Stated task.
Among the entries below, extract exactly the lines that run from the one with "Write part 2" through the one with "return np.vstack(out)", both ends included.

Task data.
────────────────
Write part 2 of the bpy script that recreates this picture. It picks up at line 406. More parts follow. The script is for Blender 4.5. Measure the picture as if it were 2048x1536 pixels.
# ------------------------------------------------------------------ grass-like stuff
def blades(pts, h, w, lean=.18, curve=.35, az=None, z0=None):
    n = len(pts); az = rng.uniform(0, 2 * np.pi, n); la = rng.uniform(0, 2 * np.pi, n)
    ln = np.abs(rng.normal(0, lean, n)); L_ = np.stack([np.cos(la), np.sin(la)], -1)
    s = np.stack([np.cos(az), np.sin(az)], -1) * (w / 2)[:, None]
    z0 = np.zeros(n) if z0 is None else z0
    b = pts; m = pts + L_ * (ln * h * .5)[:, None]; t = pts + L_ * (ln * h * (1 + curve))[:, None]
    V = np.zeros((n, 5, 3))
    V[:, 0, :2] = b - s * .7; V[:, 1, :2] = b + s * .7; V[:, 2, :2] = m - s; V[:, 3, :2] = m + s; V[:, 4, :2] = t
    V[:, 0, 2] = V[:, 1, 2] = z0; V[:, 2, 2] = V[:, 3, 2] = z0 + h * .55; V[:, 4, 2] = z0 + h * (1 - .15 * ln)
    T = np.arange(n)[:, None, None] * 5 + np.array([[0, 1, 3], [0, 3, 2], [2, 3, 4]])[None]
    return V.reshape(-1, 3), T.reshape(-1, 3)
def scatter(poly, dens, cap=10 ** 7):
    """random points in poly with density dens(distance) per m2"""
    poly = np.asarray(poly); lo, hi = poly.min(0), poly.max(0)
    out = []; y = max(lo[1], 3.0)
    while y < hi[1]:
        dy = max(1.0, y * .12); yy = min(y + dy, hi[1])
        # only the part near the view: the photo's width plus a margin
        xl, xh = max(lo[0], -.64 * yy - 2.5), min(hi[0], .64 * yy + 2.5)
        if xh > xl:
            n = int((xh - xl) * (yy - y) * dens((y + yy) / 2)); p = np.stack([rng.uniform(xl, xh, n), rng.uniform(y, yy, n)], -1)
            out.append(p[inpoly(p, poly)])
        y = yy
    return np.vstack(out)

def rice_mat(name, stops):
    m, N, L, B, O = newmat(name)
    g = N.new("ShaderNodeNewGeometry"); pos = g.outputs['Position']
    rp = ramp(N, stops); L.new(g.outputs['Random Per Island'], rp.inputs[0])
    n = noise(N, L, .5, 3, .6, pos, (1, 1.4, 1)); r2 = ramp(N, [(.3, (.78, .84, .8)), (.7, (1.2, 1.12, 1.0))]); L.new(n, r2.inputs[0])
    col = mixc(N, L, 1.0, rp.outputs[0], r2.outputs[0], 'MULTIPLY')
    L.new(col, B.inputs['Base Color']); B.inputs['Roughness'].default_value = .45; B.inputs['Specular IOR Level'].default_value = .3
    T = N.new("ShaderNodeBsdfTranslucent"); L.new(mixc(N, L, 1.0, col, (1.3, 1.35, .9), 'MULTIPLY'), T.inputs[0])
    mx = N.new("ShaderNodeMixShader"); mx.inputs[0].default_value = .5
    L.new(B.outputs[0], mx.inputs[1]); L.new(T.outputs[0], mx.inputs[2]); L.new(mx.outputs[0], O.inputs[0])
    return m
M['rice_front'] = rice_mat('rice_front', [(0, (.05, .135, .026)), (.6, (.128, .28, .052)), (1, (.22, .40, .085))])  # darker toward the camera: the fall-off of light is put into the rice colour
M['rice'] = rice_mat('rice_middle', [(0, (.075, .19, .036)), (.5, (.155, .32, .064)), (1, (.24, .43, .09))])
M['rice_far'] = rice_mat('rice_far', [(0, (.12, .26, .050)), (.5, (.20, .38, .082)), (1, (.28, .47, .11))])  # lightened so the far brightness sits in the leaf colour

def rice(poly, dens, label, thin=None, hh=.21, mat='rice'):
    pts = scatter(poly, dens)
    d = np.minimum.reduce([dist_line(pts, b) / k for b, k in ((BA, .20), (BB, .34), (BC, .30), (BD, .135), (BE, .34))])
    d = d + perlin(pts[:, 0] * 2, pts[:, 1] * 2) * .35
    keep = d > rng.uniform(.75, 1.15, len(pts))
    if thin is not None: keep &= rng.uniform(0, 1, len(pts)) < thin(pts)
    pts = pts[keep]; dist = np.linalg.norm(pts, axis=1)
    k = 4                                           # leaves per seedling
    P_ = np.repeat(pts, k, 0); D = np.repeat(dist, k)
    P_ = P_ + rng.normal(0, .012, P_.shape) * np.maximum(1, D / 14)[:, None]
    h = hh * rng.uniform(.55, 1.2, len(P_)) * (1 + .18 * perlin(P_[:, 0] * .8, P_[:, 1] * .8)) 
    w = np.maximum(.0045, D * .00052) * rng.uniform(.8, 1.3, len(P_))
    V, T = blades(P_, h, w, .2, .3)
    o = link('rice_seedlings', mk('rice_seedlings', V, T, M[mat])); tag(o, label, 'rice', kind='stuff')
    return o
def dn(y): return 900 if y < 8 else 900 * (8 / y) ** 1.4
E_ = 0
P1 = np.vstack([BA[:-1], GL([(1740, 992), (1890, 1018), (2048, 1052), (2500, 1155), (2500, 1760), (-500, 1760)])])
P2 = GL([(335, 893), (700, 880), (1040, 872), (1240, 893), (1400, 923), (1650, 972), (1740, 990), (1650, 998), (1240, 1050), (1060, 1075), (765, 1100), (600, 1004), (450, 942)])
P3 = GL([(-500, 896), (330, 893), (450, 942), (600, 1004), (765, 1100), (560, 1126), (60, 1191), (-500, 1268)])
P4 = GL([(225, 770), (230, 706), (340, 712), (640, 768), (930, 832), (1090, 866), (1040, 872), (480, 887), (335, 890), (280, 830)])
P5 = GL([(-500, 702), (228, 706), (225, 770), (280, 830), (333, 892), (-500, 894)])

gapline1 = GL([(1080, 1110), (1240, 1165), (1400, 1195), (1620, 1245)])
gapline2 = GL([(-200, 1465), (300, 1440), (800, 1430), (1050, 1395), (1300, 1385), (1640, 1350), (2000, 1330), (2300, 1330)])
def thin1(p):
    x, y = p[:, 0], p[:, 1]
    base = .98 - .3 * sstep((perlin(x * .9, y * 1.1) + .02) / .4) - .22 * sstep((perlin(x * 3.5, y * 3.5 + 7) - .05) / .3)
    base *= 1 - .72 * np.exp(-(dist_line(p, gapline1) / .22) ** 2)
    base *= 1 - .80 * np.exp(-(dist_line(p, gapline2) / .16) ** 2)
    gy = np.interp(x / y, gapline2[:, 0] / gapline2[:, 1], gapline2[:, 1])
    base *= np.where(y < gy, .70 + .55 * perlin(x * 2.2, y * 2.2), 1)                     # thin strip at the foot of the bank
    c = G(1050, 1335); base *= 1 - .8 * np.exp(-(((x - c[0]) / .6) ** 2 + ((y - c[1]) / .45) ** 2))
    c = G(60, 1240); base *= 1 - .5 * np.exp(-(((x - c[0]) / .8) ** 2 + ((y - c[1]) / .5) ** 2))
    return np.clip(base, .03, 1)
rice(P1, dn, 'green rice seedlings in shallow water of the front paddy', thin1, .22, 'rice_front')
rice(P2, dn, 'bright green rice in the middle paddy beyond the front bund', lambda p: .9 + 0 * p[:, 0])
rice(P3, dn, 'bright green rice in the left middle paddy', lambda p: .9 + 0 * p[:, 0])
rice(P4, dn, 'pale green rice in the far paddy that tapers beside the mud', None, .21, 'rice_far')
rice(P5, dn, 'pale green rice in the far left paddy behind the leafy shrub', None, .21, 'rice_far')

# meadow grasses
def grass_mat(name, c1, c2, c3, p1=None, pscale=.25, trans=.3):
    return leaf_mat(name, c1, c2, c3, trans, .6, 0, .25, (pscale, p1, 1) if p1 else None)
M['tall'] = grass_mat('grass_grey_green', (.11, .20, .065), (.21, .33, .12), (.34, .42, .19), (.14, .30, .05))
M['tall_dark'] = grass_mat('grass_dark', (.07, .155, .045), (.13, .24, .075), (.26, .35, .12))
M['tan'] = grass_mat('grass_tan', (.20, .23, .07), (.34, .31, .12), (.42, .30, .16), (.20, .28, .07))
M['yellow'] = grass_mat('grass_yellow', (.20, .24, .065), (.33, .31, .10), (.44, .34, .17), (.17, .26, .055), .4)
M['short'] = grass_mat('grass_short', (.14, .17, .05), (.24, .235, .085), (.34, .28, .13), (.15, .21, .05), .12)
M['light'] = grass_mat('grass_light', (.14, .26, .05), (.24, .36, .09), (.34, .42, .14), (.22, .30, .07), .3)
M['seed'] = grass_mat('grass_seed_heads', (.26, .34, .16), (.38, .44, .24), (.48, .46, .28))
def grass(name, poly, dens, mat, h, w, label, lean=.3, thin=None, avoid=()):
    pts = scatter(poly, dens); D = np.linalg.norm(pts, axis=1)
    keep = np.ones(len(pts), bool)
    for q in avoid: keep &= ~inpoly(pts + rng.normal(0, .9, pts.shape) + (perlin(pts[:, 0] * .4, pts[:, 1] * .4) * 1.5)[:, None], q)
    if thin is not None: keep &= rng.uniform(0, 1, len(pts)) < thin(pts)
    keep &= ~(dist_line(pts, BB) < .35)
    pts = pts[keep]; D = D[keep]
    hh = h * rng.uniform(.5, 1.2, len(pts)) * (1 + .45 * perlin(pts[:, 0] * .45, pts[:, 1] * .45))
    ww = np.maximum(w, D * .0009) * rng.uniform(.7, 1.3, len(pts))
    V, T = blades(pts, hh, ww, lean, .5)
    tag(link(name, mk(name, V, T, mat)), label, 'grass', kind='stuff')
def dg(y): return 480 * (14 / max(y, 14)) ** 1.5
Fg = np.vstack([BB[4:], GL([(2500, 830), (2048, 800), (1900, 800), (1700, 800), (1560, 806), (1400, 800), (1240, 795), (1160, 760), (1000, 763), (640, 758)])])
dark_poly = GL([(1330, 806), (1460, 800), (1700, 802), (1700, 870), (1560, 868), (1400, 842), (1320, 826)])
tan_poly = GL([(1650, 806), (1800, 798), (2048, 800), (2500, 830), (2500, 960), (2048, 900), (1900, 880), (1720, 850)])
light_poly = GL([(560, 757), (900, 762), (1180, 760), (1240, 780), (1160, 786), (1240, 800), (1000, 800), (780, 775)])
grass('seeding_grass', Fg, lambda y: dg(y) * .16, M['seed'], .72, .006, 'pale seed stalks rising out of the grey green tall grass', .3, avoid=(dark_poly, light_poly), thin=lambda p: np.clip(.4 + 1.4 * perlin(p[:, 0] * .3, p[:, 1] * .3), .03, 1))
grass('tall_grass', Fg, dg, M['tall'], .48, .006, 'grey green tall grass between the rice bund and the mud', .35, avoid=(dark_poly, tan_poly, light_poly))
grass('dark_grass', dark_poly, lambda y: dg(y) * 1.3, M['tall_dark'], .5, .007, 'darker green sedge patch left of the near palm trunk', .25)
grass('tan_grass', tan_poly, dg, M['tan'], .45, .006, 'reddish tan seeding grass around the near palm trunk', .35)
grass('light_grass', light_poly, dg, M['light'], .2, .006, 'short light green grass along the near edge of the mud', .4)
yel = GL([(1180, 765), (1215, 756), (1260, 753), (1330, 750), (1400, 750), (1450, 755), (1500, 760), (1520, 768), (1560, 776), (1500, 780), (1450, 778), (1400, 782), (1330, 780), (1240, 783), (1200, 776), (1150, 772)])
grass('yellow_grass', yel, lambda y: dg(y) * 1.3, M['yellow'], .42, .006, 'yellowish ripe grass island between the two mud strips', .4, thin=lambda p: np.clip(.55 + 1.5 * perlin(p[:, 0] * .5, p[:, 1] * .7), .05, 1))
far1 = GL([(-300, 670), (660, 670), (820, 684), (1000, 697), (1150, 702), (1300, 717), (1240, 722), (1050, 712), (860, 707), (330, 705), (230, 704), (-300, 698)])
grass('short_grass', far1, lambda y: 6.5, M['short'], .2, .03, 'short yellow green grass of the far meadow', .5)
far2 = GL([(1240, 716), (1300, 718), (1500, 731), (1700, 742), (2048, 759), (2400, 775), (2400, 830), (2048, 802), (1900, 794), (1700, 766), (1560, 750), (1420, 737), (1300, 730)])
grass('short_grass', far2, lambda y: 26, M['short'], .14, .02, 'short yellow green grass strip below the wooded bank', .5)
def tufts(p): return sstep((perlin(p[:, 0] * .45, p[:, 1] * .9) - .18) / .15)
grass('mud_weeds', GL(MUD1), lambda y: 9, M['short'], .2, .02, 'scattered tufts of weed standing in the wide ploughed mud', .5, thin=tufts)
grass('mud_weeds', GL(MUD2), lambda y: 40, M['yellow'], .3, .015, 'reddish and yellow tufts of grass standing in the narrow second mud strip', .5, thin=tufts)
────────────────
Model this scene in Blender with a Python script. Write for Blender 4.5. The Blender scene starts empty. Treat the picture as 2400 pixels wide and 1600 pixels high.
────────────────
Written solution.
Write part 2 of the bpy script that recreates this picture. It picks up at line 406. More parts follow. The script is for Blender 4.5. Measure the picture as if it were 2048x1536 pixels.
# ------------------------------------------------------------------ grass-like stuff
def blades(pts, h, w, lean=.18, curve=.35, az=None, z0=None):
    n = len(pts); az = rng.uniform(0, 2 * np.pi, n); la = rng.uniform(0, 2 * np.pi, n)
    ln = np.abs(rng.normal(0, lean, n)); L_ = np.stack([np.cos(la), np.sin(la)], -1)
    s = np.stack([np.cos(az), np.sin(az)], -1) * (w / 2)[:, None]
    z0 = np.zeros(n) if z0 is None else z0
    b = pts; m = pts + L_ * (ln * h * .5)[:, None]; t = pts + L_ * (ln * h * (1 + curve))[:, None]
    V = np.zeros((n, 5, 3))
    V[:, 0, :2] = b - s * .7; V[:, 1, :2] = b + s * .7; V[:, 2, :2] = m - s; V[:, 3, :2] = m + s; V[:, 4, :2] = t
    V[:, 0, 2] = V[:, 1, 2] = z0; V[:, 2, 2] = V[:, 3, 2] = z0 + h * .55; V[:, 4, 2] = z0 + h * (1 - .15 * ln)
    T = np.arange(n)[:, None, None] * 5 + np.array([[0, 1, 3], [0, 3, 2], [2, 3, 4]])[None]
    return V.reshape(-1, 3), T.reshape(-1, 3)
def scatter(poly, dens, cap=10 ** 7):
    """random points in poly with density dens(distance) per m2"""
    poly = np.asarray(poly); lo, hi = poly.min(0), poly.max(0)
    out = []; y = max(lo[1], 3.0)
    while y < hi[1]:
        dy = max(1.0, y * .12); yy = min(y + dy, hi[1])
        # only the part near the view: the photo's width plus a margin
        xl, xh = max(lo[0], -.64 * yy - 2.5), min(hi[0], .64 * yy + 2.5)
        if xh > xl:
            n = int((xh - xl) * (yy - y) * dens((y + yy) / 2)); p = np.stack([rng.uniform(xl, xh, n), rng.uniform(y, yy, n)], -1)
            out.append(p[inpoly(p, poly)])
        y = yy
    return np.vstack(out)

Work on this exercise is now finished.